What to produce: Write out all of the data without omission, exactly as shown.

[Begin Dataset extract]

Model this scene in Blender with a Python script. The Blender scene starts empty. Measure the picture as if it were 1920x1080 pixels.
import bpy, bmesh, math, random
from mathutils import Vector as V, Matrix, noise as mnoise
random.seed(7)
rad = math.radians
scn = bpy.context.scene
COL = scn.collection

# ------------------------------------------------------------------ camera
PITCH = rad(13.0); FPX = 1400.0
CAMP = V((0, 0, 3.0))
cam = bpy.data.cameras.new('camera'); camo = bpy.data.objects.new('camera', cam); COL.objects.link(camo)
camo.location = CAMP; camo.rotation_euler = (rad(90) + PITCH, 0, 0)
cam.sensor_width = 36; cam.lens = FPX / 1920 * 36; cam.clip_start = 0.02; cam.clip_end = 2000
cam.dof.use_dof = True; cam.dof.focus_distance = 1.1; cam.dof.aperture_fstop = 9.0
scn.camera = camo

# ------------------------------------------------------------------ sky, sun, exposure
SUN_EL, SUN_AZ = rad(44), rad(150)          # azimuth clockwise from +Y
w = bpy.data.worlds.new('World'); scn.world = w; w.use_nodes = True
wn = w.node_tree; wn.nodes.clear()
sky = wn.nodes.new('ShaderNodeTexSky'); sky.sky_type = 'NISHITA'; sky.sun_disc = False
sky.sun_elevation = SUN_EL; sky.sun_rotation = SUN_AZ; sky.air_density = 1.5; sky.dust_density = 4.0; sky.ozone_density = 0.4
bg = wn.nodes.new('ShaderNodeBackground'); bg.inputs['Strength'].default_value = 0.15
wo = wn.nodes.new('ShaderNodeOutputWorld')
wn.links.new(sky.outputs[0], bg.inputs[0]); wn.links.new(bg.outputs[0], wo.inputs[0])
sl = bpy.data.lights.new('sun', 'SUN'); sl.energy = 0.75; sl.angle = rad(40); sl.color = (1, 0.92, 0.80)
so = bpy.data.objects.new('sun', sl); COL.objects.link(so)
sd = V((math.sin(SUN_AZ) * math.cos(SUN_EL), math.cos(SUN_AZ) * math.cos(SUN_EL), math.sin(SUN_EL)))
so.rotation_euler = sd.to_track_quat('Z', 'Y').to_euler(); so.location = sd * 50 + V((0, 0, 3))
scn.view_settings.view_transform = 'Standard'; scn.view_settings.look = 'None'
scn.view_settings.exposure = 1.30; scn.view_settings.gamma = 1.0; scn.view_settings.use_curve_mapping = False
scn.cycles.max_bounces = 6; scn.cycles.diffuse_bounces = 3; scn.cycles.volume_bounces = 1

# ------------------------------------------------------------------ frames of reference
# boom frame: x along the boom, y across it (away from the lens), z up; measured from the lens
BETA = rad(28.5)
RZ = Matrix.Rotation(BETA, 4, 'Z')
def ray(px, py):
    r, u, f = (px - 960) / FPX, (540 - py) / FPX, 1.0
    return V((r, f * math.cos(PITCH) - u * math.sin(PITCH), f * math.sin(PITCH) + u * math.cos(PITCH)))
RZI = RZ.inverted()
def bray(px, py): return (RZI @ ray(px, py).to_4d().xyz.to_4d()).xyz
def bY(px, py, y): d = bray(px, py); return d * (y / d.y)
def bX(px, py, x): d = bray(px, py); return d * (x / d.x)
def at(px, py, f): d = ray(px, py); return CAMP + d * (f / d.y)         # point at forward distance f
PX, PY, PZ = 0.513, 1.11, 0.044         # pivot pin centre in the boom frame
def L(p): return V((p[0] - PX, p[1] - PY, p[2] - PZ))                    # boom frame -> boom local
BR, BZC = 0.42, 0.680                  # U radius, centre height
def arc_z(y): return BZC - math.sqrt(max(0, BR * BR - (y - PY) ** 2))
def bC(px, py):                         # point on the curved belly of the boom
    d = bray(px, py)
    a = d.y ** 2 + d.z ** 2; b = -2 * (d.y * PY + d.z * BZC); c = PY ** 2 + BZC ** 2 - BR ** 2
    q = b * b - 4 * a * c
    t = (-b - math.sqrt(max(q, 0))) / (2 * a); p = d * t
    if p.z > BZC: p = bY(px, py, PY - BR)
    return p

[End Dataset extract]

The reply:
Model this scene in Blender with a Python script. The Blender scene starts empty. Measure the picture as if it were 1920x1080 pixels.
import bpy, bmesh, math, random
from mathutils import Vector as V, Matrix, noise as mnoise
random.seed(7)
rad = math.radians
scn = bpy.context.scene
COL = scn.collection

# ------------------------------------------------------------------ camera
PITCH = rad(13.0); FPX = 1400.0
CAMP = V((0, 0, 3.0))
cam = bpy.data.cameras.new('camera'); camo = bpy.data.objects.new('camera', cam); COL.objects.link(camo)
camo.location = CAMP; camo.rotation_euler = (rad(90) + PITCH, 0, 0)
cam.sensor_width = 36; cam.lens = FPX / 1920 * 36; cam.clip_start = 0.02; cam.clip_end = 2000
cam.dof.use_dof = True; cam.dof.focus_distance = 1.1; cam.dof.aperture_fstop = 9.0
scn.camera = camo

# ------------------------------------------------------------------ sky, sun, exposure
SUN_EL, SUN_AZ = rad(44), rad(150)          # azimuth clockwise from +Y
w = bpy.data.worlds.new('World'); scn.world = w; w.use_nodes = True
wn = w.node_tree; wn.nodes.clear()
sky = wn.nodes.new('ShaderNodeTexSky'); sky.sky_type = 'NISHITA'; sky.sun_disc = False
sky.sun_elevation = SUN_EL; sky.sun_rotation = SUN_AZ; sky.air_density = 1.5; sky.dust_density = 4.0; sky.ozone_density = 0.4
bg = wn.nodes.new('ShaderNodeBackground'); bg.inputs['Strength'].default_value = 0.15
wo = wn.nodes.new('ShaderNodeOutputWorld')
wn.links.new(sky.outputs[0], bg.inputs[0]); wn.links.new(bg.outputs[0], wo.inputs[0])
sl = bpy.data.lights.new('sun', 'SUN'); sl.energy = 0.75; sl.angle = rad(40); sl.color = (1, 0.92, 0.80)
so = bpy.data.objects.new('sun', sl); COL.objects.link(so)
sd = V((math.sin(SUN_AZ) * math.cos(SUN_EL), math.cos(SUN_AZ) * math.cos(SUN_EL), math.sin(SUN_EL)))
so.rotation_euler = sd.to_track_quat('Z', 'Y').to_euler(); so.location = sd * 50 + V((0, 0, 3))
scn.view_settings.view_transform = 'Standard'; scn.view_settings.look = 'None'
scn.view_settings.exposure = 1.30; scn.view_settings.gamma = 1.0; scn.view_settings.use_curve_mapping = False
scn.cycles.max_bounces = 6; scn.cycles.diffuse_bounces = 3; scn.cycles.volume_bounces = 1

# ------------------------------------------------------------------ frames of reference
# boom frame: x along the boom, y across it (away from the lens), z up; measured from the lens
BETA = rad(28.5)
RZ = Matrix.Rotation(BETA, 4, 'Z')
def ray(px, py):
    r, u, f = (px - 960) / FPX, (540 - py) / FPX, 1.0
    return V((r, f * math.cos(PITCH) - u * math.sin(PITCH), f * math.sin(PITCH) + u * math.cos(PITCH)))
RZI = RZ.inverted()
def bray(px, py): return (RZI @ ray(px, py).to_4d().xyz.to_4d()).xyz
def bY(px, py, y): d = bray(px, py); return d * (y / d.y)
def bX(px, py, x): d = bray(px, py); return d * (x / d.x)
def at(px, py, f): d = ray(px, py); return CAMP + d * (f / d.y)         # point at forward distance f
PX, PY, PZ = 0.513, 1.11, 0.044         # pivot pin centre in the boom frame
def L(p): return V((p[0] - PX, p[1] - PY, p[2] - PZ))                    # boom frame -> boom local
BR, BZC = 0.42, 0.680                  # U radius, centre height
def arc_z(y): return BZC - math.sqrt(max(0, BR * BR - (y - PY) ** 2))
def bC(px, py):                         # point on the curved belly of the boom
    d = bray(px, py)
    a = d.y ** 2 + d.z ** 2; b = -2 * (d.y * PY + d.z * BZC); c = PY ** 2 + BZC ** 2 - BR ** 2
    q = b * b - 4 * a * c
    t = (-b - math.sqrt(max(q, 0))) / (2 * a); p = d * t
    if p.z > BZC: p = bY(px, py, PY - BR)
    return p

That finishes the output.